**Exercise:** Locate, in the data below, the line that contains "Continue the Blender Python script for this scene: part 2, from" and the line that contains "spandrel above capital','painting')"; reproduce exactly those two lines and every line between them, nothing more.

**Data for this task:**
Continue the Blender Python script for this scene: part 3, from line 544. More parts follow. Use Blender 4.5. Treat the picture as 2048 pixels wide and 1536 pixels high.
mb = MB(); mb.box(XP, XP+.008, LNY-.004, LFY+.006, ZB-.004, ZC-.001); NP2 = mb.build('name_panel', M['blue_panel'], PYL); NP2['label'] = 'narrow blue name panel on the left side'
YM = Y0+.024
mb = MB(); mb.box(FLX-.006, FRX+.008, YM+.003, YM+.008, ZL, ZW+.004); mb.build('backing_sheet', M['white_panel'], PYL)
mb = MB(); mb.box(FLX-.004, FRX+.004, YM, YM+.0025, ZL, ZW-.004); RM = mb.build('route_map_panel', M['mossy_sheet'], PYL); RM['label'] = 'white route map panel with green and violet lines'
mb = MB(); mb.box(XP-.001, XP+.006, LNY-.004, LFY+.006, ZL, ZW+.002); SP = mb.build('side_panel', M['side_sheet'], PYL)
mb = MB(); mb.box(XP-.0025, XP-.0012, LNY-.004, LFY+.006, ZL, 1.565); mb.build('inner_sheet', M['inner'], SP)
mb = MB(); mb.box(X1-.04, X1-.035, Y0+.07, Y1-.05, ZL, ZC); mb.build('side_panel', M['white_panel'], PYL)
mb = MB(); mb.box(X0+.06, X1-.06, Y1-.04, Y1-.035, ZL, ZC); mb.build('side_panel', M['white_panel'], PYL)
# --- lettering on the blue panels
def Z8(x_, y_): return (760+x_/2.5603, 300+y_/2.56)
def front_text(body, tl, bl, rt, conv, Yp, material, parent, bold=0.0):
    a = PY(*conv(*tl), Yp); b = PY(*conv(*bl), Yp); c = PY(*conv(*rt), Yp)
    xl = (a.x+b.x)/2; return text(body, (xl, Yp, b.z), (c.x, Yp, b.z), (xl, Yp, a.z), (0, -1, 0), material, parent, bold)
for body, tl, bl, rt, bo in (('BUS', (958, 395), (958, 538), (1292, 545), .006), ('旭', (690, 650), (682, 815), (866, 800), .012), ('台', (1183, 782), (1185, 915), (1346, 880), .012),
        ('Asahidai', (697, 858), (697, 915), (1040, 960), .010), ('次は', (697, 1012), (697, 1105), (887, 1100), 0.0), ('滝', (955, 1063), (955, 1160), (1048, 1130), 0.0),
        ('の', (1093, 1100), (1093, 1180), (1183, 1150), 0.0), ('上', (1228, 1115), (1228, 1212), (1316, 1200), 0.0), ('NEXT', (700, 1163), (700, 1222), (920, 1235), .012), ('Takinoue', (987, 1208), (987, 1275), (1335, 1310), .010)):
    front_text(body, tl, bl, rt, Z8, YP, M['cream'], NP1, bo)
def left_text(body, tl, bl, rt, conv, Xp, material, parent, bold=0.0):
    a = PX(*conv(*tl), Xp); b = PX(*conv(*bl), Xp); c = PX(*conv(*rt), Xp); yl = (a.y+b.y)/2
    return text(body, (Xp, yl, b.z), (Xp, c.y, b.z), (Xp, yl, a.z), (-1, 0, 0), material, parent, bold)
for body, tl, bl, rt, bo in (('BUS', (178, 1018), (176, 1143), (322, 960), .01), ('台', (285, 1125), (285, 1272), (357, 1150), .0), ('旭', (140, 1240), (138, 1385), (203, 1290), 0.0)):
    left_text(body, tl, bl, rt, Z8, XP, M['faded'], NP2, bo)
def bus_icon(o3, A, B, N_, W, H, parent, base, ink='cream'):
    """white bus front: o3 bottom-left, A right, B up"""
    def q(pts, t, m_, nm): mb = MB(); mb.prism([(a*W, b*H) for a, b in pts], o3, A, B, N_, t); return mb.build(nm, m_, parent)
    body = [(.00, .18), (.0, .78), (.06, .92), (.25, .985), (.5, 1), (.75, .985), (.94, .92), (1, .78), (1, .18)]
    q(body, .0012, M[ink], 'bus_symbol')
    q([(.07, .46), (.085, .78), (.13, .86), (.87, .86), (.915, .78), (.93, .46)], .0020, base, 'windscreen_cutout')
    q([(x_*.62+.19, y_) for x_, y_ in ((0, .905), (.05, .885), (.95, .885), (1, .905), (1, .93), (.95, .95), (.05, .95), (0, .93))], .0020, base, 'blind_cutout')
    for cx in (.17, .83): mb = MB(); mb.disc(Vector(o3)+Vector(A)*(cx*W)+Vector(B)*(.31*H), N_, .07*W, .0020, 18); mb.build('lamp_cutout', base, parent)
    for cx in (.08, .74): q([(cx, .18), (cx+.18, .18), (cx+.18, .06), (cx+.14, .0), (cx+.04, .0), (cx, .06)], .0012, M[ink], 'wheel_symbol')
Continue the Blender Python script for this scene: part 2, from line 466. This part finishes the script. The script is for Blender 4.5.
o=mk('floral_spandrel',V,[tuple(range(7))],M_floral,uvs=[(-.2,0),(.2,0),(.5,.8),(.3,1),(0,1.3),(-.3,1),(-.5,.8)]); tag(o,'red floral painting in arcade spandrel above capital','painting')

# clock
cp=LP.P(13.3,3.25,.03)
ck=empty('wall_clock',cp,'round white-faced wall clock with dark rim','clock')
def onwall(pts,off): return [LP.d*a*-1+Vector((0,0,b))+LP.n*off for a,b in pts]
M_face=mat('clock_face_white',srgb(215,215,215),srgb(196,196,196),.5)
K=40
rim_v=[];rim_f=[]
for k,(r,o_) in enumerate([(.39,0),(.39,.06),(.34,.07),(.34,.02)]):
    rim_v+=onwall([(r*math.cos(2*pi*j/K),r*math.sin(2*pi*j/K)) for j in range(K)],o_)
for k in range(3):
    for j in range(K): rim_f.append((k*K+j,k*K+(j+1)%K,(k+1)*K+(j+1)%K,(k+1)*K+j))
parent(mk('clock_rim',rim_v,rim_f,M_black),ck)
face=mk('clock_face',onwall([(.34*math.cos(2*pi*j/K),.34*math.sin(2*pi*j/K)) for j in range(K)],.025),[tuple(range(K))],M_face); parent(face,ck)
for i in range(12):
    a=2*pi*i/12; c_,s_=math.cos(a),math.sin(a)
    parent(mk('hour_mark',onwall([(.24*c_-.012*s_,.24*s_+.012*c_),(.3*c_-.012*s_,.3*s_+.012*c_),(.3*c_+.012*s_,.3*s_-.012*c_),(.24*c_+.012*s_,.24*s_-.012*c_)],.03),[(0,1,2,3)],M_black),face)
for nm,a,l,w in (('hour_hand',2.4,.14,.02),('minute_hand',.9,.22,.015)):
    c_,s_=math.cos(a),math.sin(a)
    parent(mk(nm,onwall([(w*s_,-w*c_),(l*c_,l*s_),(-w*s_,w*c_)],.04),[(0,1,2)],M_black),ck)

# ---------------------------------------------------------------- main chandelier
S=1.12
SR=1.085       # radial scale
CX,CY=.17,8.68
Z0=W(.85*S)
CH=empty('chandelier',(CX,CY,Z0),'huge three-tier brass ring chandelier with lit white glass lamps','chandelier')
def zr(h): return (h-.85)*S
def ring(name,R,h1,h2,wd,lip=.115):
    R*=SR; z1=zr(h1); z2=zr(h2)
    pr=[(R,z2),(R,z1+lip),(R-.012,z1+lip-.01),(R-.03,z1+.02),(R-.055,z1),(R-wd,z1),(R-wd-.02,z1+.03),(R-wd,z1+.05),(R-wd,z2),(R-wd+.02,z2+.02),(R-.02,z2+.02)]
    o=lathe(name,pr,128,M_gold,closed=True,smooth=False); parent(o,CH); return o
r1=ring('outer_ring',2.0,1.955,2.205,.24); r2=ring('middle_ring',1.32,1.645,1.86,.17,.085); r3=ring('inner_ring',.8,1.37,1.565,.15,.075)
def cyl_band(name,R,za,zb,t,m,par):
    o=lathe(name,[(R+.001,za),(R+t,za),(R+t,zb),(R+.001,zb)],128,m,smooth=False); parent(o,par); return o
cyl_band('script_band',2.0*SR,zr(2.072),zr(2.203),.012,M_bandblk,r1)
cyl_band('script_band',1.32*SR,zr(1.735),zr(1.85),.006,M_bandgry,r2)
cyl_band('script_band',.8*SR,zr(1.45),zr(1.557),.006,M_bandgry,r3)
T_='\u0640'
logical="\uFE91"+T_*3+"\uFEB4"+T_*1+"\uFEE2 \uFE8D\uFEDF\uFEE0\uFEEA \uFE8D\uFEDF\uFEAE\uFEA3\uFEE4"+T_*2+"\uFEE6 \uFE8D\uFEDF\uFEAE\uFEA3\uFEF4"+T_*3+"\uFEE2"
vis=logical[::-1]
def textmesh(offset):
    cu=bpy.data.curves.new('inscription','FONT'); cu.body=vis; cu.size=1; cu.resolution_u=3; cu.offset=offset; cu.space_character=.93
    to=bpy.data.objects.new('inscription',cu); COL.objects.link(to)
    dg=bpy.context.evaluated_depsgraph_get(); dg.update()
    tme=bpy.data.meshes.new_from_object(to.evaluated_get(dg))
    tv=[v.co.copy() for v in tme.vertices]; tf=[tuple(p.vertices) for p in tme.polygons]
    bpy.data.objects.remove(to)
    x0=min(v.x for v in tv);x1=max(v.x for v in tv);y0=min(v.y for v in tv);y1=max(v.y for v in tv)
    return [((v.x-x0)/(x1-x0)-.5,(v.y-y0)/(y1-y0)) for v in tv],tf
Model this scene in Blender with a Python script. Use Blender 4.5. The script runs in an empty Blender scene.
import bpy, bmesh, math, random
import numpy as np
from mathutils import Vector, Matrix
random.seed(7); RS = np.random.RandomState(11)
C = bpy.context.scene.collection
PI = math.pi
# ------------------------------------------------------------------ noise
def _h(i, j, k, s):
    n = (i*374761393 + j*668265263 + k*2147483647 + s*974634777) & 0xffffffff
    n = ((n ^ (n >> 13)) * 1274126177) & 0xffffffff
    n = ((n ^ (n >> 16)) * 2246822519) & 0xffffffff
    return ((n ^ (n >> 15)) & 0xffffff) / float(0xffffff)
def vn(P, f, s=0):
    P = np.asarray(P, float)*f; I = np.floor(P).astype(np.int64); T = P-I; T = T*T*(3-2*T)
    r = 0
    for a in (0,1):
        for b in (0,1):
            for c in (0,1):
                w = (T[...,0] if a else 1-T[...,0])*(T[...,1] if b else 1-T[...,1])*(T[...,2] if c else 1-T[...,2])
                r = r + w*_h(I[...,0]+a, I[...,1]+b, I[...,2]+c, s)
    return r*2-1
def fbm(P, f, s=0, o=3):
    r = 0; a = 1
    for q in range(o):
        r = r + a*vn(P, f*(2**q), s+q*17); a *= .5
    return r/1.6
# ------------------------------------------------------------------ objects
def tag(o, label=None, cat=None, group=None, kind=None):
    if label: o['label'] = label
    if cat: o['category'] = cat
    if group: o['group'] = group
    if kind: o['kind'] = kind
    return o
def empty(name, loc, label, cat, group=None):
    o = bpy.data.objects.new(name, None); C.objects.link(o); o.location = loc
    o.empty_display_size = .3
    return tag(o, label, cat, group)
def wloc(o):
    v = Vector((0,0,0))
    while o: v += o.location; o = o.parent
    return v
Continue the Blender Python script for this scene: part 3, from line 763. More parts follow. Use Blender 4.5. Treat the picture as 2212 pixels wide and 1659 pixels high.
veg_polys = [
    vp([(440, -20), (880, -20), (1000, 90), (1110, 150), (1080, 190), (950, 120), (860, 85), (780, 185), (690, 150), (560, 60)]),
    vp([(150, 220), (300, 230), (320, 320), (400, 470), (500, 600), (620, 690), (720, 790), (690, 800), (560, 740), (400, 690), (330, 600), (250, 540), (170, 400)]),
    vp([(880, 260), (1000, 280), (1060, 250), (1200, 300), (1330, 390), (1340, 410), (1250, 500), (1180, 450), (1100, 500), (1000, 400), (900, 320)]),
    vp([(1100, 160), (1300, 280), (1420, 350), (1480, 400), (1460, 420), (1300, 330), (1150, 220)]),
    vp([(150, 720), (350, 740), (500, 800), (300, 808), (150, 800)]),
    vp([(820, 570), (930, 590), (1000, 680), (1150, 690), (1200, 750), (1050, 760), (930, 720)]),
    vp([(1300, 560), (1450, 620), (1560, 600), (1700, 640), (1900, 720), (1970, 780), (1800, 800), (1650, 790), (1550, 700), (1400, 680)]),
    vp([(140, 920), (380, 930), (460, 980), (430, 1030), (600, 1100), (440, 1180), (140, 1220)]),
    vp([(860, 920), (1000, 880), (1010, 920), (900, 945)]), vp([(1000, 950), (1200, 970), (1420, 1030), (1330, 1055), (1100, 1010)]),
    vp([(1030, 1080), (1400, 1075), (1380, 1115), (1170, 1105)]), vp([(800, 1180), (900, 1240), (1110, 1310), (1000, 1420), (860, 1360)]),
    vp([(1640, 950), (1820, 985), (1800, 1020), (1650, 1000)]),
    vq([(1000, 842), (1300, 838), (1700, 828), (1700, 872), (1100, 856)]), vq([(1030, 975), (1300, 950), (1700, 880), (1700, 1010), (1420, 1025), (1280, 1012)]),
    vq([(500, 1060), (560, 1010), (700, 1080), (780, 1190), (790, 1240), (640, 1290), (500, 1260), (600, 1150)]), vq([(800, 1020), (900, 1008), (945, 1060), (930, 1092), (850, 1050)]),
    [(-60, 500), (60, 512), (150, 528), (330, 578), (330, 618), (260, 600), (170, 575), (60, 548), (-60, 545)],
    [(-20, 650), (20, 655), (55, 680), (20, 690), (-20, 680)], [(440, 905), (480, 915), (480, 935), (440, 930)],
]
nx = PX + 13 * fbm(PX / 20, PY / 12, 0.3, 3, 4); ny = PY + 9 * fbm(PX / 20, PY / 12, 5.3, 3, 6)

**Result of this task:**
Continue the Blender Python script for this scene: part 2, from line 466. This part finishes the script. The script is for Blender 4.5.
o=mk('floral_spandrel',V,[tuple(range(7))],M_floral,uvs=[(-.2,0),(.2,0),(.5,.8),(.3,1),(0,1.3),(-.3,1),(-.5,.8)]); tag(o,'red floral painting in arcade spandrel above capital','painting')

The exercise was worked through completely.